[Scene modeling code data]
•••
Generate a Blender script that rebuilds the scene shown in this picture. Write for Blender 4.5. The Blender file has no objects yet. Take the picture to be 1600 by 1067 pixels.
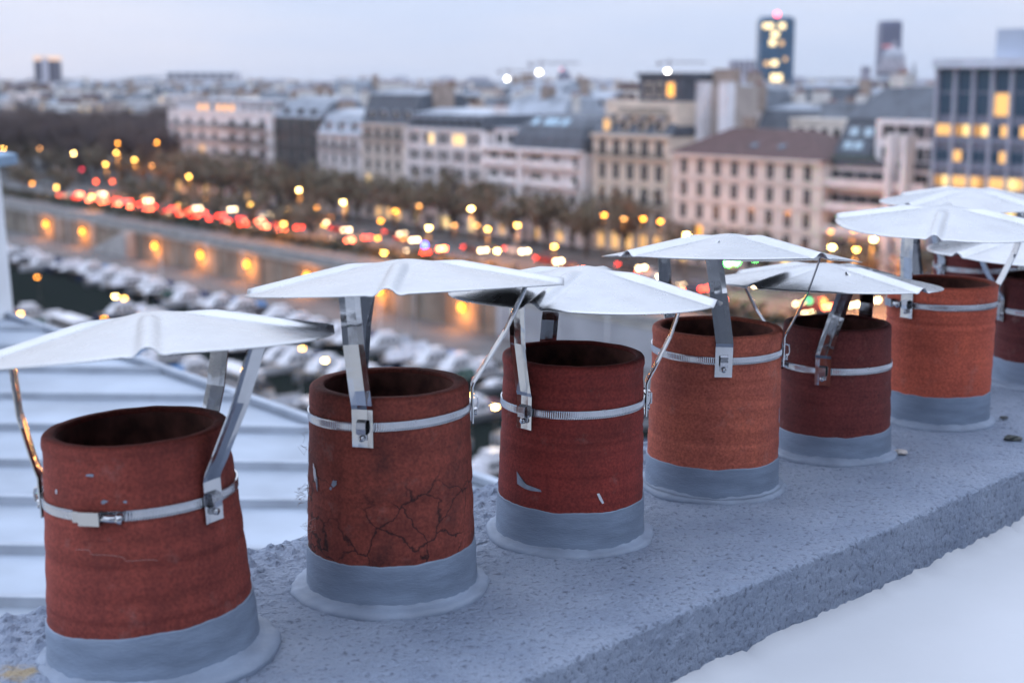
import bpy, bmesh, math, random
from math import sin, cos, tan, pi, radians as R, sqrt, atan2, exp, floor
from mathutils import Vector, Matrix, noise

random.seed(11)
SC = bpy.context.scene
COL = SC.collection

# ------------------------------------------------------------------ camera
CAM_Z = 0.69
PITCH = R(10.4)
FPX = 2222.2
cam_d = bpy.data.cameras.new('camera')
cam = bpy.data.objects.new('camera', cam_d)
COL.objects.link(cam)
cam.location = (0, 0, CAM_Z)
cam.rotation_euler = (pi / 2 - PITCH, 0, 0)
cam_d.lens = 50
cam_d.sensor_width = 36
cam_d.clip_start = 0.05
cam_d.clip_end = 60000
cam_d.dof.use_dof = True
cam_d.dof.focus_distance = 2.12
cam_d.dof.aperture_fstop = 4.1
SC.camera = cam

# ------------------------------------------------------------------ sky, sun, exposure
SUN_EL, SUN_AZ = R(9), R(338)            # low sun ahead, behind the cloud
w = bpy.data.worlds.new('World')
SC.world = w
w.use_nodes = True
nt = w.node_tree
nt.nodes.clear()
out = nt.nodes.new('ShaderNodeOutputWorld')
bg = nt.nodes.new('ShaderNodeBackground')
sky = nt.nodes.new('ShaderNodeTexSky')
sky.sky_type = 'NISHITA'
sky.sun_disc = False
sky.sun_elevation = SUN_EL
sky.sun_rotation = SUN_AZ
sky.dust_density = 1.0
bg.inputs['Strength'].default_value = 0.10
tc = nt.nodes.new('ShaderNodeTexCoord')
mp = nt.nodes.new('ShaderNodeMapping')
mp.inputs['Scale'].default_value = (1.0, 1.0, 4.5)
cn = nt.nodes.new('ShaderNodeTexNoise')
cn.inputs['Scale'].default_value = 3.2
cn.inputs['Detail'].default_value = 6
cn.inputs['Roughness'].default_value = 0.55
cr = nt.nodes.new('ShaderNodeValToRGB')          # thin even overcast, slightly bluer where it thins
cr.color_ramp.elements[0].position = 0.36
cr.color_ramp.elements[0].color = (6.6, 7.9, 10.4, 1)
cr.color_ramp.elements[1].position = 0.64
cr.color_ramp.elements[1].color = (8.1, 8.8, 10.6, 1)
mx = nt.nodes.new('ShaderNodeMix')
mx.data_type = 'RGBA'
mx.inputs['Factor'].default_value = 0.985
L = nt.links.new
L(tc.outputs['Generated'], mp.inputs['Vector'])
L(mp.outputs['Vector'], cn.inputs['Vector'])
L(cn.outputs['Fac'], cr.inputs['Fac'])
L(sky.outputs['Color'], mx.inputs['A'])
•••
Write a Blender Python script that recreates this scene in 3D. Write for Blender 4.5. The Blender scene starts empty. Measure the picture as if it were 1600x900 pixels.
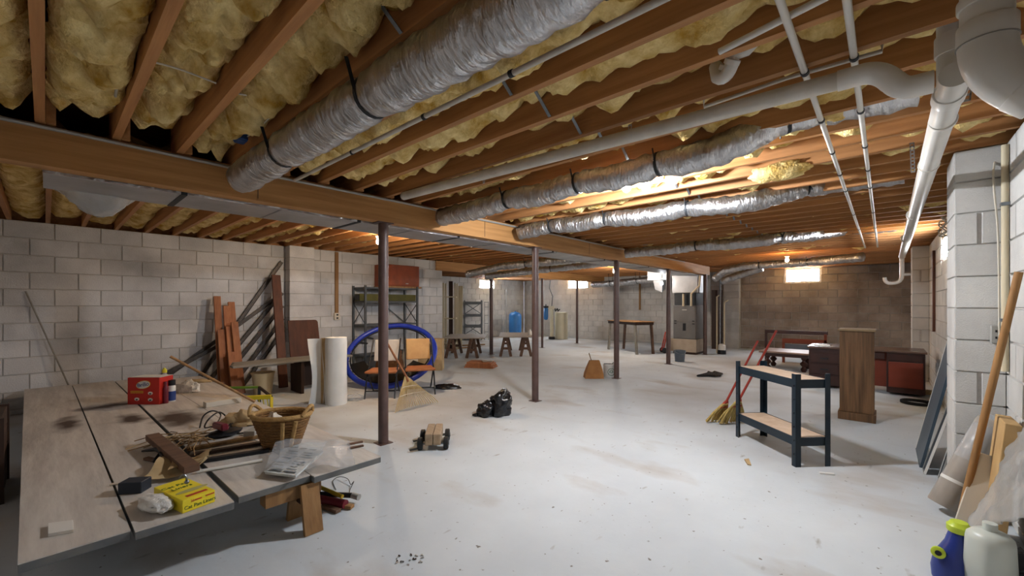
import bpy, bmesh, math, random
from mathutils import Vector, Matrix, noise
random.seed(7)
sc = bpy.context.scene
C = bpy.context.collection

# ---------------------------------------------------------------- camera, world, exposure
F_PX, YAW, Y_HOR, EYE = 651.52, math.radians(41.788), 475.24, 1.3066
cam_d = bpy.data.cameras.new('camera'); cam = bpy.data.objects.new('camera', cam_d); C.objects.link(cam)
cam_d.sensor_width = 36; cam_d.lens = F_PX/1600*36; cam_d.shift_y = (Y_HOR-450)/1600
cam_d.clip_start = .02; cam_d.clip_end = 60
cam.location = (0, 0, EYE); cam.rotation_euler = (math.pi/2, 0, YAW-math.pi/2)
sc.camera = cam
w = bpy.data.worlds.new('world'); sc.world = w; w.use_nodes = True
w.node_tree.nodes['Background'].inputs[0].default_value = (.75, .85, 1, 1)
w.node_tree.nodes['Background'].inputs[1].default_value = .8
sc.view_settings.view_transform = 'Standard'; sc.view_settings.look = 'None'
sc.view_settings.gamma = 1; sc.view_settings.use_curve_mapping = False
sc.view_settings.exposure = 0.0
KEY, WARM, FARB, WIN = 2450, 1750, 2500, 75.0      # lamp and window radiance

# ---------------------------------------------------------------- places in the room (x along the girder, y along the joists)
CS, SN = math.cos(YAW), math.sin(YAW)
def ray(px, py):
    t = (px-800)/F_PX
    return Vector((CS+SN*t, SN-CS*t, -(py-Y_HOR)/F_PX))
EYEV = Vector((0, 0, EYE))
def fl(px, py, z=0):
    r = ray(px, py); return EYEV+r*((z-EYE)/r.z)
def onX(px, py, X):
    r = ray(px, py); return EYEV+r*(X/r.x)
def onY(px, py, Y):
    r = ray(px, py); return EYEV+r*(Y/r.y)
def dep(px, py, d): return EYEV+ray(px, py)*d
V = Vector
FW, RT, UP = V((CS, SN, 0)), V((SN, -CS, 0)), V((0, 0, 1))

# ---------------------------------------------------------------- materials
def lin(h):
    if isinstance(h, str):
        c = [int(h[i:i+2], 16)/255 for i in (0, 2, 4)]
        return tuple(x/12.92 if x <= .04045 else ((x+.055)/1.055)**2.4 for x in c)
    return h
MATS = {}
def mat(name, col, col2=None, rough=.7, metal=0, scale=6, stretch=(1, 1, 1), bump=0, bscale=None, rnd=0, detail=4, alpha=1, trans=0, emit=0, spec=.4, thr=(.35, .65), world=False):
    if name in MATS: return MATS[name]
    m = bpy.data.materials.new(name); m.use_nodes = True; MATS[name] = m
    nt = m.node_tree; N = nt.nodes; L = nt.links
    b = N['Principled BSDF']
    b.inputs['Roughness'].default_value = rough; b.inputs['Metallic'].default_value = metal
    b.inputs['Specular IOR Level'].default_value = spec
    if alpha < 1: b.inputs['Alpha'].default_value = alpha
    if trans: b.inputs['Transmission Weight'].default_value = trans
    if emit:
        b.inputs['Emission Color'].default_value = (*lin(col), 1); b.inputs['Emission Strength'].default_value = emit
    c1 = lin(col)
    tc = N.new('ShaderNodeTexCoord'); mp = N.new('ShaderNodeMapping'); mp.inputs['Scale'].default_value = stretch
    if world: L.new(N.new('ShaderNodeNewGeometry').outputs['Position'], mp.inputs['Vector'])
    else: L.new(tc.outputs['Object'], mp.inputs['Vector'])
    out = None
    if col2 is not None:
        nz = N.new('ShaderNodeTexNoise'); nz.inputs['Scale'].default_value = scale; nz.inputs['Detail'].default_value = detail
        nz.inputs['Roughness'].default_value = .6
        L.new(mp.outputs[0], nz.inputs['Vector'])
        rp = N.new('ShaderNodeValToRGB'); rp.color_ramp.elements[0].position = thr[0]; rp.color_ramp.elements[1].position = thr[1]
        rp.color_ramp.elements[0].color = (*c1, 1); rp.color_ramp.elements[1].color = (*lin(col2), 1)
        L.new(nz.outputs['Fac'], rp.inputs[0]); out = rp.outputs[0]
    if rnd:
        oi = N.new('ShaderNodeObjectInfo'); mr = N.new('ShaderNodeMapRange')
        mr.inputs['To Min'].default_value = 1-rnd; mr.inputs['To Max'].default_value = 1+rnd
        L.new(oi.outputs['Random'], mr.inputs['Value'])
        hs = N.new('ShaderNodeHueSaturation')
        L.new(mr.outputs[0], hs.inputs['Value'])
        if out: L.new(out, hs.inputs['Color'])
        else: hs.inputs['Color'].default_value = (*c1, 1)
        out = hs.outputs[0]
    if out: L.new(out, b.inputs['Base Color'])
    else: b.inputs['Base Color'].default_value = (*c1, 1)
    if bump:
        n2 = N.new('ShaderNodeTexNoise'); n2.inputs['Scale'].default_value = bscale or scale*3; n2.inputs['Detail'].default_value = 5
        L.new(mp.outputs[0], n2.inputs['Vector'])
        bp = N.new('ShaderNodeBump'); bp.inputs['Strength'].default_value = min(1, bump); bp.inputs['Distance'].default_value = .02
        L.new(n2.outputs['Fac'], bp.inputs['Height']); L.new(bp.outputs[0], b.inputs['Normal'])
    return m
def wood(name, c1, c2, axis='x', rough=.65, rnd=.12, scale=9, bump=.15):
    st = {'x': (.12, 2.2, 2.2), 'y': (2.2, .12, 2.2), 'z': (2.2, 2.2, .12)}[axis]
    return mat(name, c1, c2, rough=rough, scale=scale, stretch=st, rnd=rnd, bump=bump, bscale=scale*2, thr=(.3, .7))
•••
### PROBLEM REQUIREMENTS
In the listing above, find the line with "Write a Blender" and the line with "KEY, WARM, FARB, WIN". Set down exactly those lines and everything between them, skipping pictures.

### THE ANSWER
Write a Blender Python script that recreates this scene in 3D. Write for Blender 4.5. The Blender scene starts empty. Measure the picture as if it were 1600x900 pixels.
import bpy, bmesh, math, random
from mathutils import Vector, Matrix, noise
random.seed(7)
sc = bpy.context.scene
C = bpy.context.collection

# ---------------------------------------------------------------- camera, world, exposure
F_PX, YAW, Y_HOR, EYE = 651.52, math.radians(41.788), 475.24, 1.3066
cam_d = bpy.data.cameras.new('camera'); cam = bpy.data.objects.new('camera', cam_d); C.objects.link(cam)
cam_d.sensor_width = 36; cam_d.lens = F_PX/1600*36; cam_d.shift_y = (Y_HOR-450)/1600
cam_d.clip_start = .02; cam_d.clip_end = 60
cam.location = (0, 0, EYE); cam.rotation_euler = (math.pi/2, 0, YAW-math.pi/2)
sc.camera = cam
w = bpy.data.worlds.new('world'); sc.world = w; w.use_nodes = True
w.node_tree.nodes['Background'].inputs[0].default_value = (.75, .85, 1, 1)
w.node_tree.nodes['Background'].inputs[1].default_value = .8
sc.view_settings.view_transform = 'Standard'; sc.view_settings.look = 'None'
sc.view_settings.gamma = 1; sc.view_settings.use_curve_mapping = False
sc.view_settings.exposure = 0.0
KEY, WARM, FARB, WIN = 2450, 1750, 2500, 75.0      # lamp and window radiance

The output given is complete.